— What the exercise asks —
Produce an exact copy of all the data below, dropping every image.

====================

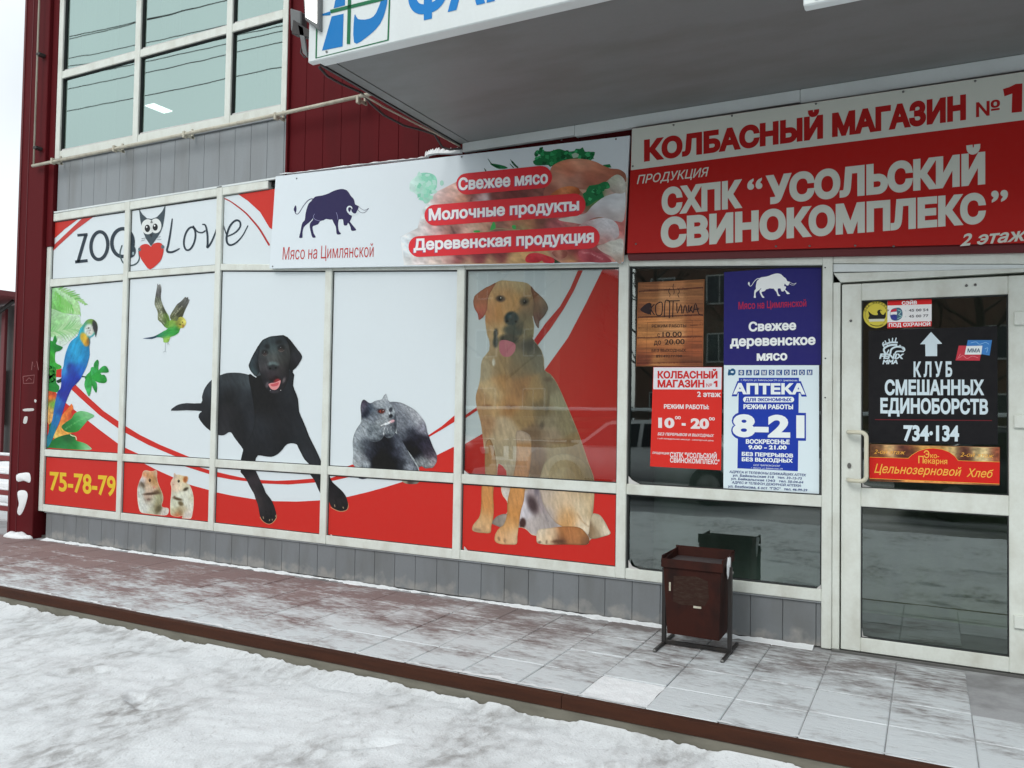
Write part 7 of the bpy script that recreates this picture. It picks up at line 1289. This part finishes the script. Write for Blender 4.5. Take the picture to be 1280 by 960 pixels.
def car(x, y, rz, body, label):
    t = thing('parked_car', label, 'car', (x, y, SZ-.04), 'cars parked across the street', rz)
    prof = [(-2.1, .35), (-2.12, .62), (-2.0, .82), (-1.15, .92), (-.55, 1.38), (.75, 1.42), (1.45, .98), (2.0, .88), (2.1, .6), (2.08, .33)]
    bm = bmesh.new(); n = len(prof); rows = []
    for s_, k in ((-1, 1), (-1, 0), (1, 0), (1, 1)):
        rows.append([bm.verts.new((px, s_*(.84-(.16 if pz > 1.1 else 0)) if k == 0 else s_*(.84-(.16 if pz > 1.1 else 0)-.05), pz+(.0 if k == 0 else .0))) for px, pz in prof])
    L_, R_ = rows[1], rows[2]
    bm.faces.new(L_); bm.faces.new(R_[::-1])
    for i in range(n): bm.faces.new((L_[i], R_[i], R_[(i+1) % n], L_[(i+1) % n]))
    for r_0 in (rows[0], rows[3]):
        for v in r_0: bm.verts.remove(v)
    bmesh.ops.recalc_face_normals(bm, faces=bm.faces); bmesh.ops.bevel(bm, geom=bm.edges[:], offset=.05, segments=3, affect='EDGES'); bm_obj('body', bm, body, t, True)
    for s_ in (-1, 1):
        for q in ([(-1.0, .95), (-.5, 1.32), (.05, 1.34), (.05, .95)], [(.12, .95), (.12, 1.34), (.68, 1.34), (1.3, .97)]):
            bm = bmesh.new(); yy = lambda z: s_*(.855-(z-.95)*.38); bm.faces.new([bm.verts.new((a, yy(b), b)) for a, b in q]); r = bmesh.ops.extrude_face_region(bm, geom=bm.faces[:]); bmesh.ops.translate(bm, vec=(0, s_*.012, 0), verts=[v for v in r['geom'] if isinstance(v, bmesh.types.BMVert)]); bmesh.ops.recalc_face_normals(bm, faces=bm.faces); bm_obj('window', bm, M['dark_win'], t)
        for wx in (-1.3, 1.3):
            w = tube('wheel', [(wx, s_*.70, .33), (wx, s_*.88, .33)], .33, M['gasket'], t, 20); r2 = tube('rim', [(wx, s_*.885, .33), (wx, s_*.895, .33)], .2, M['screw'], w, 14)
        box('headlight', 2.03, 2.12, s_*.5-.14, s_*.5+.14, .62, .76, M['white_metal'], t, .02)
    return t
car(-4.6, -9.2, 0.0, weathered('car_paint_silver', (.62, .63, .64), (.35, .34, .32), .3), 'silver hatchback parked across from the yellow dog pane'); car(1.6, -9.4, math.pi, weathered('car_paint_dark', (.03, .035, .05), (.12, .11, .1), .3), 'dark blue hatchback parked across from the entrance'); car(-10.5, -9.3, 0, weathered('car_paint_red', (.2, .02, .02), (.15, .1, .08), .3), 'red hatchback parked farthest west across the street')
def pole(x, y, label):
    t = thing('utility_pole', label, 'pole', (x, y, SZ), 'utility poles across the street'); bpy.context.view_layer.update()
    ch(tube('shaft', [(x, y, SZ-.1), (x, y, 11.9)], .12, M['concrete'], None, 12), t); ch(box('cross_arm', x-.05, x+.05, y-.7, y+.7, 11.5, 11.6, M['black_steel']), t)
pole(-30, -8, 'concrete pole far to the west carrying the street wires'); pole(14, -8, 'concrete pole to the east carrying the street wires')
for k, (dy, z, sag) in enumerate(((-.6, 11.6, 1.2), (-.2, 11.5, 1.7), (.2, 11.5, 1.0), (.6, 11.6, 1.4), (0, 10.6, 1.0), (.1, 10.1, .8), (.2, 9.4, .7))):
    o = tube('overhead_wire', [(-30+44*i/30, -8+dy, z-sag*4*(i/30)*(1-i/30)) for i in range(31)], .011, M['cable'], None, 5); tag(o, ['top wire farthest from the shop on the cross arms', 'most sagging upper wire between the two poles', 'tautest upper wire between the two poles', 'top wire nearest the shop on the cross arms', 'highest of the three wires under the cross arms', 'middle of the three wires under the cross arms', 'lowest wire between the two poles'][k], 'wire', 'overhead wires along the street')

====================

— Solution to this task —
Write part 7 of the bpy script that recreates this picture. It picks up at line 1289. This part finishes the script. Write for Blender 4.5. Take the picture to be 1280 by 960 pixels.
def car(x, y, rz, body, label):
    t = thing('parked_car', label, 'car', (x, y, SZ-.04), 'cars parked across the street', rz)
    prof = [(-2.1, .35), (-2.12, .62), (-2.0, .82), (-1.15, .92), (-.55, 1.38), (.75, 1.42), (1.45, .98), (2.0, .88), (2.1, .6), (2.08, .33)]
    bm = bmesh.new(); n = len(prof); rows = []
    for s_, k in ((-1, 1), (-1, 0), (1, 0), (1, 1)):
        rows.append([bm.verts.new((px, s_*(.84-(.16 if pz > 1.1 else 0)) if k == 0 else s_*(.84-(.16 if pz > 1.1 else 0)-.05), pz+(.0 if k == 0 else .0))) for px, pz in prof])
    L_, R_ = rows[1], rows[2]
    bm.faces.new(L_); bm.faces.new(R_[::-1])
    for i in range(n): bm.faces.new((L_[i], R_[i], R_[(i+1) % n], L_[(i+1) % n]))
    for r_0 in (rows[0], rows[3]):
        for v in r_0: bm.verts.remove(v)
    bmesh.ops.recalc_face_normals(bm, faces=bm.faces); bmesh.ops.bevel(bm, geom=bm.edges[:], offset=.05, segments=3, affect='EDGES'); bm_obj('body', bm, body, t, True)
    for s_ in (-1, 1):
        for q in ([(-1.0, .95), (-.5, 1.32), (.05, 1.34), (.05, .95)], [(.12, .95), (.12, 1.34), (.68, 1.34), (1.3, .97)]):
            bm = bmesh.new(); yy = lambda z: s_*(.855-(z-.95)*.38); bm.faces.new([bm.verts.new((a, yy(b), b)) for a, b in q]); r = bmesh.ops.extrude_face_region(bm, geom=bm.faces[:]); bmesh.ops.translate(bm, vec=(0, s_*.012, 0), verts=[v for v in r['geom'] if isinstance(v, bmesh.types.BMVert)]); bmesh.ops.recalc_face_normals(bm, faces=bm.faces); bm_obj('window', bm, M['dark_win'], t)
        for wx in (-1.3, 1.3):
            w = tube('wheel', [(wx, s_*.70, .33), (wx, s_*.88, .33)], .33, M['gasket'], t, 20); r2 = tube('rim', [(wx, s_*.885, .33), (wx, s_*.895, .33)], .2, M['screw'], w, 14)
        box('headlight', 2.03, 2.12, s_*.5-.14, s_*.5+.14, .62, .76, M['white_metal'], t, .02)
    return t
car(-4.6, -9.2, 0.0, weathered('car_paint_silver', (.62, .63, .64), (.35, .34, .32), .3), 'silver hatchback parked across from the yellow dog pane'); car(1.6, -9.4, math.pi, weathered('car_paint_dark', (.03, .035, .05), (.12, .11, .1), .3), 'dark blue hatchback parked across from the entrance'); car(-10.5, -9.3, 0, weathered('car_paint_red', (.2, .02, .02), (.15, .1, .08), .3), 'red hatchback parked farthest west across the street')
def pole(x, y, label):
    t = thing('utility_pole', label, 'pole', (x, y, SZ), 'utility poles across the street'); bpy.context.view_layer.update()
    ch(tube('shaft', [(x, y, SZ-.1), (x, y, 11.9)], .12, M['concrete'], None, 12), t); ch(box('cross_arm', x-.05, x+.05, y-.7, y+.7, 11.5, 11.6, M['black_steel']), t)
pole(-30, -8, 'concrete pole far to the west carrying the street wires'); pole(14, -8, 'concrete pole to the east carrying the street wires')
for k, (dy, z, sag) in enumerate(((-.6, 11.6, 1.2), (-.2, 11.5, 1.7), (.2, 11.5, 1.0), (.6, 11.6, 1.4), (0, 10.6, 1.0), (.1, 10.1, .8), (.2, 9.4, .7))):
    o = tube('overhead_wire', [(-30+44*i/30, -8+dy, z-sag*4*(i/30)*(1-i/30)) for i in range(31)], .011, M['cable'], None, 5); tag(o, ['top wire farthest from the shop on the cross arms', 'most sagging upper wire between the two poles', 'tautest upper wire between the two poles', 'top wire nearest the shop on the cross arms', 'highest of the three wires under the cross arms', 'middle of the three wires under the cross arms', 'lowest wire between the two poles'][k], 'wire', 'overhead wires along the street')